» **What the task requires**
Omit every picture, and retype the lines that run from the beginning of the data below through the line containing "w.node_tree.nodes['Background'].inputs[1].default_value = 0.7", inclusive.

» **Material**
....................

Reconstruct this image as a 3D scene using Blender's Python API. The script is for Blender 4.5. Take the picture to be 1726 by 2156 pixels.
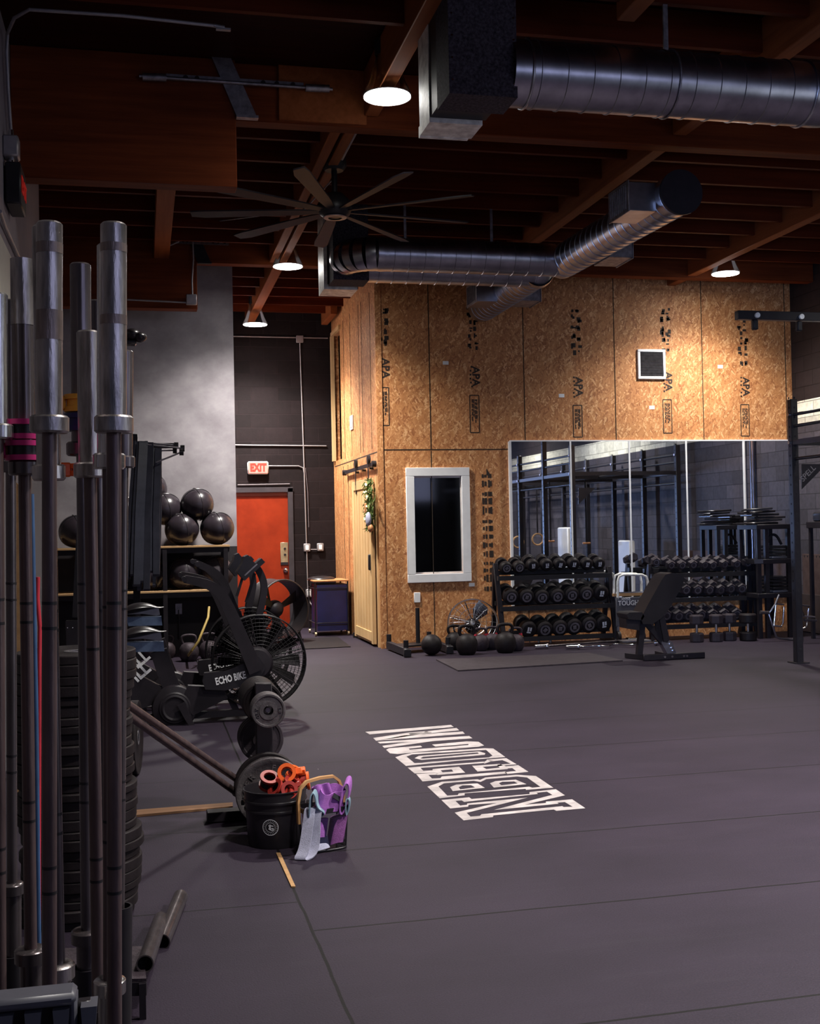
import bpy, bmesh, math, random
from mathutils import Vector, Matrix
from mathutils.geometry import tessellate_polygon
random.seed(7)
PI = math.pi
for o in list(bpy.data.objects):
    bpy.data.objects.remove(o)
scene = bpy.context.scene
C = scene.collection

# ------------------------------------------------------------------ camera
F, CX, CY, H = 2450.0, 863.0, 1078.0, 1.47
_dY = Vector(((300 - CX) / F, (1125 - CY) / F, 1.0)).normalized()
_U = _dY.cross(Vector((1, -0.02, 0))).normalized()
if _U.y > 0: _U = -_U
_X = _dY.cross(_U).normalized()
if _X.x < 0: _X = -_X
R = Matrix((_X, _dY, _U))                       # photo axes (right, down, forward) -> world
EYE = Vector((0, 0, H))
cam = bpy.data.cameras.new('camera')
cam.sensor_fit = 'HORIZONTAL'; cam.sensor_width = 36; cam.lens = 36 * F / 1726
cam.clip_start = 0.05; cam.clip_end = 200
camo = bpy.data.objects.new('camera', cam); C.objects.link(camo)
_r, _d, _f = R @ Vector((1, 0, 0)), R @ Vector((0, 1, 0)), R @ Vector((0, 0, 1))
M = Matrix((_r, -_d, -_f)).transposed().to_4x4(); M.translation = EYE
camo.matrix_world = M
scene.camera = camo

# ------------------------------------------------------------------ colour management, world, daylight
vs = scene.view_settings
vs.view_transform = 'Standard'; vs.look = 'None'; vs.gamma = 1; vs.use_curve_mapping = False
vs.exposure = 0.0
LAMP_W = 1150.0
LENS = 50.0
SPREAD = 2.35
DAY_W = 44.0
DAY_COL = (0.55, 0.60, 1.0)
SKY = (0.42, 0.45, 0.60)
w = bpy.data.worlds.new('sky'); scene.world = w; w.use_nodes = True
w.node_tree.nodes['Background'].inputs[0].default_value = (*SKY, 1)
w.node_tree.nodes['Background'].inputs[1].default_value = 0.7

def area(name, loc, rot, sx, sy, power, col, shape='RECTANGLE', spread=PI):
    l = bpy.data.lights.new(name, 'AREA'); l.shape = shape; l.size = sx
    if shape in ('RECTANGLE', 'ELLIPSE'): l.size_y = sy
    l.energy = power; l.color = col; l.spread = spread
    o = bpy.data.objects.new(name, l); C.objects.link(o)
    o.location = loc; o.rotation_euler = rot
    return o
def spot(name, loc, power):
    l = bpy.data.lights.new(name, 'SPOT'); l.energy = power; l.color = (1.0, .95, .89); l.spot_size = SPREAD; l.spot_blend = 1.0; l.shadow_soft_size = .15
    o = bpy.data.objects.new(name, l); C.objects.link(o); o.location = loc; return o
# daylight coming through the row of high windows in the rear wall, behind the camera
area('daylight', (4.6, -2.9, 3.0), (PI / 2 - 0.10, 0, 0), 6.4, 1.5, DAY_W, DAY_COL)
# daylight through the open doorway in the side wall, beside the camera
area('window_daylight', (8.5, -0.4, 1.5), (PI / 2, 0, PI / 2), 3.4, 2.8, 34, (0.80, 0.88, 1.0))

# unseen low opening added behind the camera to brighten the far block wall
area('added_wall_daylight', (-0.66, -1.7, 1.35), (PI / 2 - 0.03, 0, -0.62), 1.3, 1.6, 46, (0.38, 0.55, 1.0), 'RECTANGLE', 0.8)

def ray(px, py): return R @ Vector(((px - CX) / F, (py - CY) / F, 1))
def on_z(px, py, z=0.0): r = ray(px, py); return EYE + r * ((z - H) / r.z)
def on_y(px, py, Y): r = ray(px, py); return EYE + r * (Y / r.y)
def on_x(px, py, X): r = ray(px, py); return EYE + r * (X / r.x)
def at_d(px, py, D): return EYE + ray(px, py) * D

# ------------------------------------------------------------------ materials
MATS = {}
def _new(name):
    m = bpy.data.materials.new(name); m.use_nodes = True; nt = m.node_tree
    return m, nt, nt.nodes['Principled BSDF']
def N(nt, t, **kw):
    n = nt.nodes.new(t)
    for k, v in kw.items(): setattr(n, k, v)
    return n
def ramp(nt, fac, stops):
    r = N(nt, 'ShaderNodeValToRGB'); e = r.color_ramp.elements
    while len(e) < len(stops): e.new(0.5)
    for k, (p, c) in enumerate(stops): e[k].position = p; e[k].color = (*c, 1)
    nt.links.new(fac, r.inputs[0]); return r.outputs[0]
def coords(nt, scale=(1, 1, 1), rot=(0, 0, 0)):
    tc = N(nt, 'ShaderNodeTexCoord'); mp = N(nt, 'ShaderNodeMapping')
    mp.inputs['Scale'].default_value = scale; mp.inputs['Rotation'].default_value = rot
    nt.links.new(tc.outputs['Object'], mp.inputs[0]); return mp.outputs[0]
def noise(nt, vec, scale, detail=4, rough=0.6):
    n = N(nt, 'ShaderNodeTexNoise'); n.inputs['Scale'].default_value = scale
    n.inputs['Detail'].default_value = detail; n.inputs['Roughness'].default_value = rough
    nt.links.new(vec, n.inputs['Vector']); return n.outputs['Fac']
def math_(nt, op, a, b=None, c=None):
    n = N(nt, 'ShaderNodeMath', operation=op)
    for k, x in enumerate((a, b, c)):
        if x is None: continue
        if isinstance(x, (int, float)): n.inputs[k].default_value = x
        else: nt.links.new(x, n.inputs[k])
    return n.outputs[0]
def mixc(nt, fac, a, b, mode='MIX'):
    n = N(nt, 'ShaderNodeMix', data_type='RGBA', blend_type=mode)
    for k, x in ((0, fac), (6, a), (7, b)):
        if isinstance(x, (int, float)): n.inputs[k].default_value = x
        elif isinstance(x, tuple): n.inputs[k].default_value = (*x, 1)
        else: nt.links.new(x, n.inputs[k])
    return n.outputs[2]
def bump(nt, b, h, strength, dist=0.01):
    n = N(nt, 'ShaderNodeBump'); n.inputs['Strength'].default_value = strength; n.inputs['Distance'].default_value = dist
    nt.links.new(h, n.inputs['Height']); nt.links.new(n.outputs[0], b.inputs['Normal'])
def mat(name, col, rough=0.5, metal=0.0, var=0.25, scale=8.0, bmp=0.0, stretch=(1, 1, 1), emit=None, spec=0.5, dark=None):
    if name in MATS: return MATS[name]
    m, nt, b = _new(name)
    b.inputs['Roughness'].default_value = rough; b.inputs['Metallic'].default_value = metal
    b.inputs['Specular IOR Level'].default_value = spec
    v = coords(nt, stretch); f = noise(nt, v, scale)
    lo = dark or tuple(c * (1 - var) for c in col); hi = tuple(min(1, c * (1 + var)) for c in col)
    nt.links.new(ramp(nt, f, [(0.3, lo), (0.7, hi)]), b.inputs['Base Color'])
    if bmp: bump(nt, b, noise(nt, v, scale * 4), bmp)
    if emit:
        b.inputs['Emission Color'].default_value = (*emit[0], 1); b.inputs['Emission Strength'].default_value = emit[1]
    MATS[name] = m; return m

def floor_mat():
    m, nt, b = _new('rubber_floor')
    tc = N(nt, 'ShaderNodeTexCoord'); v = tc.outputs['Object']
    sp = N(nt, 'ShaderNodeSeparateXYZ'); nt.links.new(v, sp.inputs[0]); x, y = sp.outputs[0], sp.outputs[1]
    big = noise(nt, coords(nt, (1, 1.6, 1)), 0.8, 6, 0.65); speck = noise(nt, v, 160, 2)
    scuff = noise(nt, coords(nt, (0.6, 5, 1), (0, 0, 0.25)), 2.2, 7, 0.7)
    col = ramp(nt, big, [(0.3, (0.0142, 0.0088, 0.0185)), (0.7, (0.0315, 0.0210, 0.0385))])
    col = mixc(nt, math_(nt, 'MULTIPLY', ramp(nt, scuff, [(0.55, (0, 0, 0)), (0.8, (1, 1, 1))]), 0.30), col, (0.055, 0.046, 0.060))
    col = mixc(nt, 0.35, col, ramp(nt, speck, [(0.35, (0.006, 0.0045, 0.007)), (0.7, (0.042, 0.033, 0.046))]))
    # seams between the rolled mats
    wob = math_(nt, 'MULTIPLY', math_(nt, 'SUBTRACT', noise(nt, v, 1.2), 0.5), 0.03)
    fy = math_(nt, 'ABSOLUTE', math_(nt, 'SUBTRACT', math_(nt, 'FRACT', math_(nt, 'DIVIDE', math_(nt, 'ADD', math_(nt, 'ADD', y, wob), 0.31 + 10.2), 1.02)), 0.5))
    sy = math_(nt, 'LESS_THAN', math_(nt, 'SUBTRACT', 0.5, math_(nt, 'SUBTRACT', 0.5, fy)), 0.0058)
    sy = math_(nt, 'MULTIPLY', sy, math_(nt, 'GREATER_THAN', x, 0.585))
    fy2 = math_(nt, 'ABSOLUTE', math_(nt, 'SUBTRACT', math_(nt, 'FRACT', math_(nt, 'DIVIDE', math_(nt, 'ADD', math_(nt, 'ADD', y, wob), 10.0 + .62), 1.22)), 0.5))
    s2 = math_(nt, 'MULTIPLY', math_(nt, 'LESS_THAN', fy2, 0.004), math_(nt, 'LESS_THAN', x, 0.585)); sy = math_(nt, 'MAXIMUM', sy, s2)
    sx = math_(nt, 'LESS_THAN', math_(nt, 'ABSOLUTE', math_(nt, 'SUBTRACT', math_(nt, 'ADD', x, wob), 0.585)), 0.006)
    seam = math_(nt, 'MAXIMUM', sx, sy)
    col = mixc(nt, math_(nt, 'MULTIPLY', seam, 0.95), col, (0.002, 0.0015, 0.002))
    dots = N(nt, 'ShaderNodeTexVoronoi'); dots.inputs['Scale'].default_value = 1.3; nt.links.new(v, dots.inputs['Vector'])
    col = mixc(nt, math_(nt, 'LESS_THAN', dots.outputs['Distance'], 0.008), col, (0.6, 0.58, 0.55))
    nt.links.new(col, b.inputs['Base Color'])
    b.inputs['Roughness'].default_value = 0.62; b.inputs['Specular IOR Level'].default_value = 0.2
    bump(nt, b, speck, 0.25, 0.004)
    MATS['floor'] = m; return m

def block_mat(name, axis, bands, mortar_dark=0.35, rough=0.7, light=1.35):
    """painted concrete block; bands: [(z from, colour)], axis: which world axis runs along the wall"""
    m, nt, b = _new(name)
    tc = N(nt, 'ShaderNodeTexCoord'); sp = N(nt, 'ShaderNodeSeparateXYZ'); nt.links.new(tc.outputs['Object'], sp.inputs[0])
    cb = N(nt, 'ShaderNodeCombineXYZ'); nt.links.new(sp.outputs[0 if axis == 'x' else 1], cb.inputs[0]); nt.links.new(sp.outputs[2], cb.inputs[1])
    br = N(nt, 'ShaderNodeTexBrick'); nt.links.new(cb.outputs[0], br.inputs['Vector'])
    br.inputs['Scale'].default_value = 1; br.inputs['Brick Width'].default_value = 0.406; br.inputs['Row Height'].default_value = 0.203
    br.inputs['Mortar Size'].default_value = 0.006; br.inputs['Mortar Smooth'].default_value = 0.3
    br.inputs['Color1'].default_value = (0.75, 0.75, 0.75, 1); br.inputs['Color2'].default_value = (light, light, light, 1)
    br.inputs['Mortar'].default_value = (mortar_dark, mortar_dark, mortar_dark, 1)
    col = None
    for z, c in bands:
        if col is None: col = c
        else: col = mixc(nt, math_(nt, 'GREATER_THAN', sp.outputs[2], z), col, c)
    if isinstance(col, tuple): col = mixc(nt, 0.0, col, col)
    g = noise(nt, tc.outputs['Object'], 14, 6)
    col = mixc(nt, 1.0, col, br.outputs['Color'], 'MULTIPLY')
    col = mixc(nt, 0.5, col, ramp(nt, g, [(0.3, (0.6, 0.6, 0.6)), (0.7, (1.3, 1.3, 1.3))]), 'MULTIPLY')
    nt.links.new(col, b.inputs['Base Color']); b.inputs['Roughness'].default_value = rough; b.inputs['Specular IOR Level'].default_value = 0.15 if 'black' in name else 0.35
    h = math_(nt, 'ADD', math_(nt, 'MULTIPLY', br.outputs['Fac'], -1.0), math_(nt, 'MULTIPLY', g, 0.3))
    bump(nt, b, h, 0.7, 0.012)
    MATS[name] = m; return m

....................

» **Solution below**
Reconstruct this image as a 3D scene using Blender's Python API. The script is for Blender 4.5. Take the picture to be 1726 by 2156 pixels.
import bpy, bmesh, math, random
from mathutils import Vector, Matrix
from mathutils.geometry import tessellate_polygon
random.seed(7)
PI = math.pi
for o in list(bpy.data.objects):
    bpy.data.objects.remove(o)
scene = bpy.context.scene
C = scene.collection

# ------------------------------------------------------------------ camera
F, CX, CY, H = 2450.0, 863.0, 1078.0, 1.47
_dY = Vector(((300 - CX) / F, (1125 - CY) / F, 1.0)).normalized()
_U = _dY.cross(Vector((1, -0.02, 0))).normalized()
if _U.y > 0: _U = -_U
_X = _dY.cross(_U).normalized()
if _X.x < 0: _X = -_X
R = Matrix((_X, _dY, _U))                       # photo axes (right, down, forward) -> world
EYE = Vector((0, 0, H))
cam = bpy.data.cameras.new('camera')
cam.sensor_fit = 'HORIZONTAL'; cam.sensor_width = 36; cam.lens = 36 * F / 1726
cam.clip_start = 0.05; cam.clip_end = 200
camo = bpy.data.objects.new('camera', cam); C.objects.link(camo)
_r, _d, _f = R @ Vector((1, 0, 0)), R @ Vector((0, 1, 0)), R @ Vector((0, 0, 1))
M = Matrix((_r, -_d, -_f)).transposed().to_4x4(); M.translation = EYE
camo.matrix_world = M
scene.camera = camo

# ------------------------------------------------------------------ colour management, world, daylight
vs = scene.view_settings
vs.view_transform = 'Standard'; vs.look = 'None'; vs.gamma = 1; vs.use_curve_mapping = False
vs.exposure = 0.0
LAMP_W = 1150.0
LENS = 50.0
SPREAD = 2.35
DAY_W = 44.0
DAY_COL = (0.55, 0.60, 1.0)
SKY = (0.42, 0.45, 0.60)
w = bpy.data.worlds.new('sky'); scene.world = w; w.use_nodes = True
w.node_tree.nodes['Background'].inputs[0].default_value = (*SKY, 1)
w.node_tree.nodes['Background'].inputs[1].default_value = 0.7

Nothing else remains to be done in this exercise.